According to one cable television-industry source, the clause enables operators to drop a network or decrease the fees paid for carriage if the network’s ownership or programming format changes. This could prove to be a synergistic stumbling block given that Fuse’s music-video heavy programming does not bear much resemblance to NuvoTV’s largely non-musical slate of programs, which include reruns of Dexter and the new boxing reality show Knockout.

Asked if Lopez and Combs’ competing bids for Fuse was a coincidence or a residual effect of their two-year affair that began in 1999 — Combs once likened his tumultuous relationship with Lopez to Frank Sinatra and Ava Gardner’s romance — Medina replied, “I don’t think it’s a coincidence,” but added that it had nothing to do with their past history.

 

“In many ways, Jennifer and Sean are cut from the same cloth,” Medina said. They’re both passionate artists of the same generation who think on a grand and global scale. They were two superstars seeking to build their brand, who happened to be Jennifer and Puffy.” (They’re also both 44 years old.)

He says that Lopez’s transition from the recording studio to the boardroom of NuvoTV “is a conscious move” and part of a larger strategy to build businesses around her that can sustain a lot of what she does as an entertainer and actor.” In addition to her music and acting career, Lopez sells her Jennifer Lopez fashion line through the Kohl’s department store chain and collaborates with Coty on a number of fragrances.

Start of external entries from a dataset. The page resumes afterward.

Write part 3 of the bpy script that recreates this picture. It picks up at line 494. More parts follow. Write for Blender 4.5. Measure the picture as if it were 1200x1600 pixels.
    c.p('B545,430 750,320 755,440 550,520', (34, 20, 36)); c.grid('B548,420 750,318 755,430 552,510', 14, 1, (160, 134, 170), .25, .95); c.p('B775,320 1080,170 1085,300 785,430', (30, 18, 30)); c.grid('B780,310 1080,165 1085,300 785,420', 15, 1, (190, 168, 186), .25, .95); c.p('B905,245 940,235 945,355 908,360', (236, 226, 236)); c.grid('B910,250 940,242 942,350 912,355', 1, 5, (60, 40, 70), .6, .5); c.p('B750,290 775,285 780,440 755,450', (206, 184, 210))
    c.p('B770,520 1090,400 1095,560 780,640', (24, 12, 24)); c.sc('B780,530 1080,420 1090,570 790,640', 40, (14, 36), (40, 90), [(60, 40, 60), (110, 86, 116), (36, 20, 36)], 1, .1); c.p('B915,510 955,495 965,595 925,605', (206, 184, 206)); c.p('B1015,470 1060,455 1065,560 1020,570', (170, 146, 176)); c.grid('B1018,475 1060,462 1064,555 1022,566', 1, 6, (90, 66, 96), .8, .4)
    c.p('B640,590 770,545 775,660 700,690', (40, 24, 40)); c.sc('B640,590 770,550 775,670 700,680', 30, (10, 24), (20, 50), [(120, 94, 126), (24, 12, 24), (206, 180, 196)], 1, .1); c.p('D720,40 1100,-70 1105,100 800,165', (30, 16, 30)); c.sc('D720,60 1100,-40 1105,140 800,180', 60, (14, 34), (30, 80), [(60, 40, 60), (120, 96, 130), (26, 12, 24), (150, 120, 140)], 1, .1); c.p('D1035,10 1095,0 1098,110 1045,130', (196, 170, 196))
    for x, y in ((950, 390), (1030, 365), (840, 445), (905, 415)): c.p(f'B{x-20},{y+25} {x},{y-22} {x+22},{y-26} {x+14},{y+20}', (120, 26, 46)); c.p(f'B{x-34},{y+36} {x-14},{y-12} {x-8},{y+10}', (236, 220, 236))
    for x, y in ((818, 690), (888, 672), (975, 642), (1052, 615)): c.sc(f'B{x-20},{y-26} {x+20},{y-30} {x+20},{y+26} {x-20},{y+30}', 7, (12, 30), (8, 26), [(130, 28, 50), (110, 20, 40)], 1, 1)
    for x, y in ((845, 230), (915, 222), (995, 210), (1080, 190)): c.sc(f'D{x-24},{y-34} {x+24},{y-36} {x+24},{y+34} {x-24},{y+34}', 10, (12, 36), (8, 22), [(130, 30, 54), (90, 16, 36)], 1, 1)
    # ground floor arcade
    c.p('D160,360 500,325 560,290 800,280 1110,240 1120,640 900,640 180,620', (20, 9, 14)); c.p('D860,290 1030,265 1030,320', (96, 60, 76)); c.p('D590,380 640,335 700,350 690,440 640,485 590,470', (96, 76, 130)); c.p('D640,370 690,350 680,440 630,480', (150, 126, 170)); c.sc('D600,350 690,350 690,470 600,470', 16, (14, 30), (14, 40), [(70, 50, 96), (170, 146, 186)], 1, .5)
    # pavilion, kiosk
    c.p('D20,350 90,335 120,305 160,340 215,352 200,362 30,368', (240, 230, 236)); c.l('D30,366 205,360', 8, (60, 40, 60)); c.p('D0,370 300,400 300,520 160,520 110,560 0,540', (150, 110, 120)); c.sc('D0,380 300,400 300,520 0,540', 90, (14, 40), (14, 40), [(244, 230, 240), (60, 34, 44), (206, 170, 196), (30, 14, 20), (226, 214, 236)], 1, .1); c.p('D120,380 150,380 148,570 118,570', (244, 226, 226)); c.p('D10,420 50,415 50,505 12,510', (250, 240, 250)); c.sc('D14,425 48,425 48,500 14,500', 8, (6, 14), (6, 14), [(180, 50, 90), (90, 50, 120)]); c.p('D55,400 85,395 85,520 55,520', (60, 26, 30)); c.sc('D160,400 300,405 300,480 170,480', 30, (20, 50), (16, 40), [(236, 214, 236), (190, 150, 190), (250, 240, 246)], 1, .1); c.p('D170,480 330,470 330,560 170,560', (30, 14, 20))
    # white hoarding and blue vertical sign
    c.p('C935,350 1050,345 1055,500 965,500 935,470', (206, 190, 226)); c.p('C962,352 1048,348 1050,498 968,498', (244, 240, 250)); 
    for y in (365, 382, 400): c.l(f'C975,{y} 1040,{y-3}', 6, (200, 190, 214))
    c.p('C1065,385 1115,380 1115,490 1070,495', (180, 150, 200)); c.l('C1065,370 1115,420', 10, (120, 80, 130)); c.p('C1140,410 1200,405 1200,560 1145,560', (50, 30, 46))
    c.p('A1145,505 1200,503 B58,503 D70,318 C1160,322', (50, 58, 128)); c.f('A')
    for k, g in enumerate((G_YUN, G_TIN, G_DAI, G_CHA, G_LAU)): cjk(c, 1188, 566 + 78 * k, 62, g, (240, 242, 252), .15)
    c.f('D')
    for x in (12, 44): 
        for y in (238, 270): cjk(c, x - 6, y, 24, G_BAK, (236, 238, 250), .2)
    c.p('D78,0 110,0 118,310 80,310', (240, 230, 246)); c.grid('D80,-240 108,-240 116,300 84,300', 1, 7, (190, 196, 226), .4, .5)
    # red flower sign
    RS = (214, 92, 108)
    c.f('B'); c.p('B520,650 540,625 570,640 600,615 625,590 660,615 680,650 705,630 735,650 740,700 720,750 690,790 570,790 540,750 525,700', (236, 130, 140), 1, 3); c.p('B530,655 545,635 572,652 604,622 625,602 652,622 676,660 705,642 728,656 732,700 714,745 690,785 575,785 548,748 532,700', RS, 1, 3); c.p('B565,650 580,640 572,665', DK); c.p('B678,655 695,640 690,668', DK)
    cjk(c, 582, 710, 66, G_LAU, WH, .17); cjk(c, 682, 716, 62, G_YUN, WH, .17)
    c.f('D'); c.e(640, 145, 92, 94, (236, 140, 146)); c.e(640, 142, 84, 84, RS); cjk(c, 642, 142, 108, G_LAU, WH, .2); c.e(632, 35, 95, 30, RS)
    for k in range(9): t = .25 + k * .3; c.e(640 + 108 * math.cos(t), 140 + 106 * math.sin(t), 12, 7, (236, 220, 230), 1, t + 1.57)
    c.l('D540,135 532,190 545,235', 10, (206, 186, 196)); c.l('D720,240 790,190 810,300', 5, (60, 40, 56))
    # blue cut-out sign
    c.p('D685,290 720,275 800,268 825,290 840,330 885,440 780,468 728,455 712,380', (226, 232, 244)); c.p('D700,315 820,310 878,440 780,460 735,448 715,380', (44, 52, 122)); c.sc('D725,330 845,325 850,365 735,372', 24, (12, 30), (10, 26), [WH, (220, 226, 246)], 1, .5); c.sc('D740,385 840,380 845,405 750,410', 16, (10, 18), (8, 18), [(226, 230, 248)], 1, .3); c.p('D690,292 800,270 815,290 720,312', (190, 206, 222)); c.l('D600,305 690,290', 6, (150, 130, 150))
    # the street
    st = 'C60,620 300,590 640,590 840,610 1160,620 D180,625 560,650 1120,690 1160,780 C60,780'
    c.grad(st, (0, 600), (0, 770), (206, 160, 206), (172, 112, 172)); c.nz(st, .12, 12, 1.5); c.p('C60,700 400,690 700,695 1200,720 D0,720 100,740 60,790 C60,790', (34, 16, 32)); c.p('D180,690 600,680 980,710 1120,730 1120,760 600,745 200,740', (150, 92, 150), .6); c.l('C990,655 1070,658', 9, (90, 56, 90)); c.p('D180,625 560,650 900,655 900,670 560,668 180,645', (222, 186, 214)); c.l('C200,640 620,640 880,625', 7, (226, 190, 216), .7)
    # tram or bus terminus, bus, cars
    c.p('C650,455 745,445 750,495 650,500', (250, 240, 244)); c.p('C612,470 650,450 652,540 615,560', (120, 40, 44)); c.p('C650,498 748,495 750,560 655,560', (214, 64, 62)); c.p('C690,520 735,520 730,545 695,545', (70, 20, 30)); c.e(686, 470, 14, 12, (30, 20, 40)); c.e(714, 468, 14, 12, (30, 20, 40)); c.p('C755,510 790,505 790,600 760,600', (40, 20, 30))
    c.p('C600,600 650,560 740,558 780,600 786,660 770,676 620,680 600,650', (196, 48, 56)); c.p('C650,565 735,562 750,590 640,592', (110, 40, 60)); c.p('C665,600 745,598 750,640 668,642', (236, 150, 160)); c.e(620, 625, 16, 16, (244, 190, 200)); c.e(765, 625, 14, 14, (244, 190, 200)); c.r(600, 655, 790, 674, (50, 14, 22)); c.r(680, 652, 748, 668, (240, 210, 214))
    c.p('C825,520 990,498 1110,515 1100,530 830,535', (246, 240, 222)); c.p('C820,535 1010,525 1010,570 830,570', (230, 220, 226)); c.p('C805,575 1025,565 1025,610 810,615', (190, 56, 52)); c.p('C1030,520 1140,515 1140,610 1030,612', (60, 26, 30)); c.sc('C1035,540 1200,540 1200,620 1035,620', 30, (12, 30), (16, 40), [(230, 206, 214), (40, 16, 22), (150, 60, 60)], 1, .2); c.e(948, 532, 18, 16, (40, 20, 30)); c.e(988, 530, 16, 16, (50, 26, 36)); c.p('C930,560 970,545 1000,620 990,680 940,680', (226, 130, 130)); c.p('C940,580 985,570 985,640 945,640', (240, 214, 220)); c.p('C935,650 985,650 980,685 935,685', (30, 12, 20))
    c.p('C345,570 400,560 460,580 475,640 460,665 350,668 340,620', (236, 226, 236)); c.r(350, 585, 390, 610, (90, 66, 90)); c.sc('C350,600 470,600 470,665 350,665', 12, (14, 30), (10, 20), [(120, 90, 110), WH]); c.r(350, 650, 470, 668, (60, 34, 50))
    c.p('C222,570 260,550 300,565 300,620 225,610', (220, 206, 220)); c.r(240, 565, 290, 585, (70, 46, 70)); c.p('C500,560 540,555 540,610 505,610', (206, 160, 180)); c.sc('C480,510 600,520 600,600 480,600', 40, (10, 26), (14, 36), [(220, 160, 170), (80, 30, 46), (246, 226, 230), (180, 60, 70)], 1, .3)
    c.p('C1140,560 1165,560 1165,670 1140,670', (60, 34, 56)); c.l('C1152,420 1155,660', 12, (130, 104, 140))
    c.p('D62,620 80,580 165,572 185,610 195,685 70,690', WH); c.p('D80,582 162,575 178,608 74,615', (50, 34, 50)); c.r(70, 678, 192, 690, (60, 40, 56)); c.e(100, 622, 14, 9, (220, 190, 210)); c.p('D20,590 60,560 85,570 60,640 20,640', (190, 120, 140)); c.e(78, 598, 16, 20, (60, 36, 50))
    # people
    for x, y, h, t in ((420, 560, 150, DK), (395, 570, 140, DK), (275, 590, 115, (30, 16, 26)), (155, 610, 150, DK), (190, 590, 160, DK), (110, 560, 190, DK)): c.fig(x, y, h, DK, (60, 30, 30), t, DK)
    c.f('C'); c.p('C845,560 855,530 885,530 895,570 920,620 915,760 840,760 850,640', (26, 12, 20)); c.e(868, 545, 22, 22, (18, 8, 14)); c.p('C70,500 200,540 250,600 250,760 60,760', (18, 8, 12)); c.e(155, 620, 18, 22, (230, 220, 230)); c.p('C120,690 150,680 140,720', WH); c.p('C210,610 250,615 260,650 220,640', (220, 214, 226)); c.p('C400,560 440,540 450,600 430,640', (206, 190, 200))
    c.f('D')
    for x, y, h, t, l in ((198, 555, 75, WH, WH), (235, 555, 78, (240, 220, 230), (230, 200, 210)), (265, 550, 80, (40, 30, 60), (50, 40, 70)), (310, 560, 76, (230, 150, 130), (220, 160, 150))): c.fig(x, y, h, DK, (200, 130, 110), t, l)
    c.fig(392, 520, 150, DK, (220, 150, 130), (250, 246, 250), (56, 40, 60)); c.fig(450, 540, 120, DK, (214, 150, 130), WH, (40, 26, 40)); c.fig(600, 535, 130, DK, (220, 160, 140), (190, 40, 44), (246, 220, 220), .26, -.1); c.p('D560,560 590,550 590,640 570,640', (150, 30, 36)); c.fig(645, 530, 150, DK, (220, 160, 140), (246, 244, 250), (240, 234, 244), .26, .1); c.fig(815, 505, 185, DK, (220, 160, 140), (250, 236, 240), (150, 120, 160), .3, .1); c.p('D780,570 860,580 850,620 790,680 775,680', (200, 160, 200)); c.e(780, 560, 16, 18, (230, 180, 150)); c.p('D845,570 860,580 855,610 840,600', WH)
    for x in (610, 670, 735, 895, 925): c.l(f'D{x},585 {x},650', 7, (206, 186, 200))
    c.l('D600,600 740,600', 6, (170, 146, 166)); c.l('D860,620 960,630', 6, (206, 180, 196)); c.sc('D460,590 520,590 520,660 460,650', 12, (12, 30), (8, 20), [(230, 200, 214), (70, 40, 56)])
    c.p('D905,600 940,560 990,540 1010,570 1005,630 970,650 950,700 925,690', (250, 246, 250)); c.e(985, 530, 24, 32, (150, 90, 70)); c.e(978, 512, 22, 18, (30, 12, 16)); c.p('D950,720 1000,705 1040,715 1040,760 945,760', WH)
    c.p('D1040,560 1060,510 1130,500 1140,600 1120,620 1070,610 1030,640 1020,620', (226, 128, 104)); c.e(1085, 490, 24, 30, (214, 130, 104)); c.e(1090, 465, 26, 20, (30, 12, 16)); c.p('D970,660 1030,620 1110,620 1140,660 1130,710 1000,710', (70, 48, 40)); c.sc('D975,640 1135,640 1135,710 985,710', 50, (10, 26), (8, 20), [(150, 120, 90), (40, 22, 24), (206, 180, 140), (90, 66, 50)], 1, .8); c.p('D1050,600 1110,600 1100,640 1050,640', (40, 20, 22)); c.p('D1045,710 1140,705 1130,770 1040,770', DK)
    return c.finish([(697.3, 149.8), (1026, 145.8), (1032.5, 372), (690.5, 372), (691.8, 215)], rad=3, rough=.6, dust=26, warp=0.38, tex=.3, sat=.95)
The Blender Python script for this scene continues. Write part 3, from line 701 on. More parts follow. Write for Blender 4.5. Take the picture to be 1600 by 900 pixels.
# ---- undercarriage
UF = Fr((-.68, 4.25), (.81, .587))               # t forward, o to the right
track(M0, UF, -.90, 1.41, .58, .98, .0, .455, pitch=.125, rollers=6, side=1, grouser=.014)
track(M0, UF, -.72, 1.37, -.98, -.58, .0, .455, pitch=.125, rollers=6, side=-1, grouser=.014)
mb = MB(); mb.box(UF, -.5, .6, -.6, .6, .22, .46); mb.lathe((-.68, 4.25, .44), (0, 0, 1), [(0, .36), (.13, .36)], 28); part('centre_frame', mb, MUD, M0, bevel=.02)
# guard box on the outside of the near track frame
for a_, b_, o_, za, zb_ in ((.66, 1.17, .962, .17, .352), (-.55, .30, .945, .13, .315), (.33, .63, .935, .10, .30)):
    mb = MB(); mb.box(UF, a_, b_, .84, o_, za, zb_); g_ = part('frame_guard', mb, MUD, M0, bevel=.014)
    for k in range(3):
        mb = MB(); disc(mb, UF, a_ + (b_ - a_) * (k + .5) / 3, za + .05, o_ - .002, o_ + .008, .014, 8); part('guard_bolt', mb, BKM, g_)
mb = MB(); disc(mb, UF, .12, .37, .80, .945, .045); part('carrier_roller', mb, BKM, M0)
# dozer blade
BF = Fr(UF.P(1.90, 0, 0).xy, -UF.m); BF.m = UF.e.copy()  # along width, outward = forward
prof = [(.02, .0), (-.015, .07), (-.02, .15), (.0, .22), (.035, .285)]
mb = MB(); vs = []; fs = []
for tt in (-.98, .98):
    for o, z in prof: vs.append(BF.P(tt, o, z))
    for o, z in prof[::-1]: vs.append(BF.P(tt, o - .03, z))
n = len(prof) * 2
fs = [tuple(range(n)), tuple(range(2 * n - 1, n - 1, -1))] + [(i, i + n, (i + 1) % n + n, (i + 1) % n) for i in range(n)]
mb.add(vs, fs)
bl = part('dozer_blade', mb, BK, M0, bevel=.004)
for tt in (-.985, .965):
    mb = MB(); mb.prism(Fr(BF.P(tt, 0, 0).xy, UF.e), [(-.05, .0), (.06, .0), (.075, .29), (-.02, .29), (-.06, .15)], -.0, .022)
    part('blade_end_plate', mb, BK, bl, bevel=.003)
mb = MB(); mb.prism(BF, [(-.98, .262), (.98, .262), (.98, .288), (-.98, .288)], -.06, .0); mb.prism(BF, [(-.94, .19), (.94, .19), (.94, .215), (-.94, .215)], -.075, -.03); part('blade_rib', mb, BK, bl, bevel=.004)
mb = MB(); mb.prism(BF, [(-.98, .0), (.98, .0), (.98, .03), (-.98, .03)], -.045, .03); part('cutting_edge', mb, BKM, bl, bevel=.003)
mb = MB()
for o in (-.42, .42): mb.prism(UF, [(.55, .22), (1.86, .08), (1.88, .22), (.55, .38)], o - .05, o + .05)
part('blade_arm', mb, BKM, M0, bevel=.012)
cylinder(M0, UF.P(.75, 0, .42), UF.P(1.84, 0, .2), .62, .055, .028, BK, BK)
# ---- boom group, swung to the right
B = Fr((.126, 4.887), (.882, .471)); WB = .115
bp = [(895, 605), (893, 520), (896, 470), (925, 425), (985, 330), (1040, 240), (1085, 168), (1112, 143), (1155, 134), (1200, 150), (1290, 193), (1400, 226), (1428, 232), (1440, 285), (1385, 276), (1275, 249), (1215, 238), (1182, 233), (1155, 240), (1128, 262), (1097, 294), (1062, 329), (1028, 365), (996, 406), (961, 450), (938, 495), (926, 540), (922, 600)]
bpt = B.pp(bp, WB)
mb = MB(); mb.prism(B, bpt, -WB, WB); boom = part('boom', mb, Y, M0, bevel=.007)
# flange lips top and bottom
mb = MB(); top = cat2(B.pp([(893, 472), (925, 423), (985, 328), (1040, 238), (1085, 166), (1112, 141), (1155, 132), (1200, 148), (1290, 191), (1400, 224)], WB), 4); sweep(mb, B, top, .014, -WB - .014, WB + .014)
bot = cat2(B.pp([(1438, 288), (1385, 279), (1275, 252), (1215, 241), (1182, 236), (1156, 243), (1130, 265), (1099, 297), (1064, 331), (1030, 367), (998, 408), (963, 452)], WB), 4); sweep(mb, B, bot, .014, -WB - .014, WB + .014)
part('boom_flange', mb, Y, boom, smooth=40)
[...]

“We’re in an age and time now where artists have to be a lot more involved, invested and creative in marketing and promoting themselves, whether its fashion brands and fragrances that speak to who they are — or a cable TV network. It’s about building a business around the art.”

Despite Lopez’s evolution as an entrepreneur, Medina says her recording career has not taken a backseat. “She is working on her 10th album,” he says. “Her first love is music.”